§ **EXERCISE REQUIREMENTS**
Reproduce the listing that follows with no differences at all.

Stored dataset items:
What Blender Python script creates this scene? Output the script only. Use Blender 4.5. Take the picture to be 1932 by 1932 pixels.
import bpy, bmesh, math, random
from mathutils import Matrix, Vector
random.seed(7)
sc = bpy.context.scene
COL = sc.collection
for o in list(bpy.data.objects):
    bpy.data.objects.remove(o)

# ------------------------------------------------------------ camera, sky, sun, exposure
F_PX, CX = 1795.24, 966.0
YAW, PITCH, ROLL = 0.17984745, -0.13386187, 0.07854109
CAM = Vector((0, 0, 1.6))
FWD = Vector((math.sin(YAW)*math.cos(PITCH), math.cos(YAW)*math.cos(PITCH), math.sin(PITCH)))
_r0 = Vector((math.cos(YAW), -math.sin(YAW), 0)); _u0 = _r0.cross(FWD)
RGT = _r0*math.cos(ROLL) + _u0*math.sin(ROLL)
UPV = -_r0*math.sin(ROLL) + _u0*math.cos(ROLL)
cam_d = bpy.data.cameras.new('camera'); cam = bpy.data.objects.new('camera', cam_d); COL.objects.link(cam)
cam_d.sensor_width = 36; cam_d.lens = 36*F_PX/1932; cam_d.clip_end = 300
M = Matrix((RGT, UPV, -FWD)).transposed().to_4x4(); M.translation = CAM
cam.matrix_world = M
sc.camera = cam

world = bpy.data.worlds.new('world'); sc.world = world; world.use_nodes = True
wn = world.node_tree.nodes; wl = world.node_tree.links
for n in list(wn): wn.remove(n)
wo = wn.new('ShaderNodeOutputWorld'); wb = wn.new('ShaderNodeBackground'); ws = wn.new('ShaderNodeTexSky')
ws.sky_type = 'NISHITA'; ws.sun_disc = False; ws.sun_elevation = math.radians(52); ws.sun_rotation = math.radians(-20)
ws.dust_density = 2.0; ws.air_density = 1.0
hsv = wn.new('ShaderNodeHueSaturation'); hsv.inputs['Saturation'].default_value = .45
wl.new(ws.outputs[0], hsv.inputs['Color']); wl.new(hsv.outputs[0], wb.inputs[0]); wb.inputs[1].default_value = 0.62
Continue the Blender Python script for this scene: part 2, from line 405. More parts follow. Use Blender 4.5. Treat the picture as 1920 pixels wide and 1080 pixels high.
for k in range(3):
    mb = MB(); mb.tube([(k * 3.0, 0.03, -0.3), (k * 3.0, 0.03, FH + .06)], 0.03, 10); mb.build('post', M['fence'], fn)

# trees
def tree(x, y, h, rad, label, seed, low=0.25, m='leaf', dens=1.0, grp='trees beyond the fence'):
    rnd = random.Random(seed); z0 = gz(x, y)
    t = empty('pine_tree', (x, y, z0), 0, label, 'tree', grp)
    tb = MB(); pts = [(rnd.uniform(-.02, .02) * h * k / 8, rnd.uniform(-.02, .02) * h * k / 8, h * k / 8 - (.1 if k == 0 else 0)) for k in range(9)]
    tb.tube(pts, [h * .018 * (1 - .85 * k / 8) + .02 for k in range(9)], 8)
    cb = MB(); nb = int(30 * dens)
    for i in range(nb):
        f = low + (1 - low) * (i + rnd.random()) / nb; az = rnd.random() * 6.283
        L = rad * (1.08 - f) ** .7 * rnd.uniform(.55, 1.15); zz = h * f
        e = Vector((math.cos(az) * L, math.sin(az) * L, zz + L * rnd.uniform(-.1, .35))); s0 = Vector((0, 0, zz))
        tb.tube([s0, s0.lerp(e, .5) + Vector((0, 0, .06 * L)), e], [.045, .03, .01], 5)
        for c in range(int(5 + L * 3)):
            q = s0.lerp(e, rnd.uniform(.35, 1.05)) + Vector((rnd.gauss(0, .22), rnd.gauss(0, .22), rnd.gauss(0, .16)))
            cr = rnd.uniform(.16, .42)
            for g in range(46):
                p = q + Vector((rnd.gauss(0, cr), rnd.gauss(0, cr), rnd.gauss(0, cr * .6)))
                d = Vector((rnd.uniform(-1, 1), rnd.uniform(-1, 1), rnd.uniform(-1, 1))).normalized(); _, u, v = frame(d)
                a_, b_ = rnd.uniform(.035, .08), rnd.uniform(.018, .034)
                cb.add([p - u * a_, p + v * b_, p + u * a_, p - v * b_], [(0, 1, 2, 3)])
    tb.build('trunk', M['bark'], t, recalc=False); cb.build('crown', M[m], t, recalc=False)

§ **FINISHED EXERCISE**
What Blender Python script creates this scene? Output the script only. Use Blender 4.5. Take the picture to be 1932 by 1932 pixels.
import bpy, bmesh, math, random
from mathutils import Matrix, Vector
random.seed(7)
sc = bpy.context.scene
COL = sc.collection
for o in list(bpy.data.objects):
    bpy.data.objects.remove(o)

# ------------------------------------------------------------ camera, sky, sun, exposure
F_PX, CX = 1795.24, 966.0
YAW, PITCH, ROLL = 0.17984745, -0.13386187, 0.07854109
CAM = Vector((0, 0, 1.6))
FWD = Vector((math.sin(YAW)*math.cos(PITCH), math.cos(YAW)*math.cos(PITCH), math.sin(PITCH)))
_r0 = Vector((math.cos(YAW), -math.sin(YAW), 0)); _u0 = _r0.cross(FWD)
RGT = _r0*math.cos(ROLL) + _u0*math.sin(ROLL)
UPV = -_r0*math.sin(ROLL) + _u0*math.cos(ROLL)
cam_d = bpy.data.cameras.new('camera'); cam = bpy.data.objects.new('camera', cam_d); COL.objects.link(cam)
cam_d.sensor_width = 36; cam_d.lens = 36*F_PX/1932; cam_d.clip_end = 300
M = Matrix((RGT, UPV, -FWD)).transposed().to_4x4(); M.translation = CAM
cam.matrix_world = M
sc.camera = cam

world = bpy.data.worlds.new('world'); sc.world = world; world.use_nodes = True
wn = world.node_tree.nodes; wl = world.node_tree.links
for n in list(wn): wn.remove(n)
wo = wn.new('ShaderNodeOutputWorld'); wb = wn.new('ShaderNodeBackground'); ws = wn.new('ShaderNodeTexSky')
ws.sky_type = 'NISHITA'; ws.sun_disc = False; ws.sun_elevation = math.radians(52); ws.sun_rotation = math.radians(-20)
ws.dust_density = 2.0; ws.air_density = 1.0
hsv = wn.new('ShaderNodeHueSaturation'); hsv.inputs['Saturation'].default_value = .45
wl.new(ws.outputs[0], hsv.inputs['Color']); wl.new(hsv.outputs[0], wb.inputs[0]); wb.inputs[1].default_value = 0.62
Continue the Blender Python script for this scene: part 2, from line 405. More parts follow. Use Blender 4.5. Treat the picture as 1920 pixels wide and 1080 pixels high.
for k in range(3):
    mb = MB(); mb.tube([(k * 3.0, 0.03, -0.3), (k * 3.0, 0.03, FH + .06)], 0.03, 10); mb.build('post', M['fence'], fn)

# trees
def tree(x, y, h, rad, label, seed, low=0.25, m='leaf', dens=1.0, grp='trees beyond the fence'):
    rnd = random.Random(seed); z0 = gz(x, y)
    t = empty('pine_tree', (x, y, z0), 0, label, 'tree', grp)
    tb = MB(); pts = [(rnd.uniform(-.02, .02) * h * k / 8, rnd.uniform(-.02, .02) * h * k / 8, h * k / 8 - (.1 if k == 0 else 0)) for k in range(9)]
    tb.tube(pts, [h * .018 * (1 - .85 * k / 8) + .02 for k in range(9)], 8)
    cb = MB(); nb = int(30 * dens)
    for i in range(nb):
        f = low + (1 - low) * (i + rnd.random()) / nb; az = rnd.random() * 6.283
        L = rad * (1.08 - f) ** .7 * rnd.uniform(.55, 1.15); zz = h * f
        e = Vector((math.cos(az) * L, math.sin(az) * L, zz + L * rnd.uniform(-.1, .35))); s0 = Vector((0, 0, zz))
        tb.tube([s0, s0.lerp(e, .5) + Vector((0, 0, .06 * L)), e], [.045, .03, .01], 5)
        for c in range(int(5 + L * 3)):
            q = s0.lerp(e, rnd.uniform(.35, 1.05)) + Vector((rnd.gauss(0, .22), rnd.gauss(0, .22), rnd.gauss(0, .16)))
            cr = rnd.uniform(.16, .42)
            for g in range(46):
                p = q + Vector((rnd.gauss(0, cr), rnd.gauss(0, cr), rnd.gauss(0, cr * .6)))
                d = Vector((rnd.uniform(-1, 1), rnd.uniform(-1, 1), rnd.uniform(-1, 1))).normalized(); _, u, v = frame(d)
                a_, b_ = rnd.uniform(.035, .08), rnd.uniform(.018, .034)
                cb.add([p - u * a_, p + v * b_, p + u * a_, p - v * b_], [(0, 1, 2, 3)])
    tb.build('trunk', M['bark'], t, recalc=False); cb.build('crown', M[m], t, recalc=False)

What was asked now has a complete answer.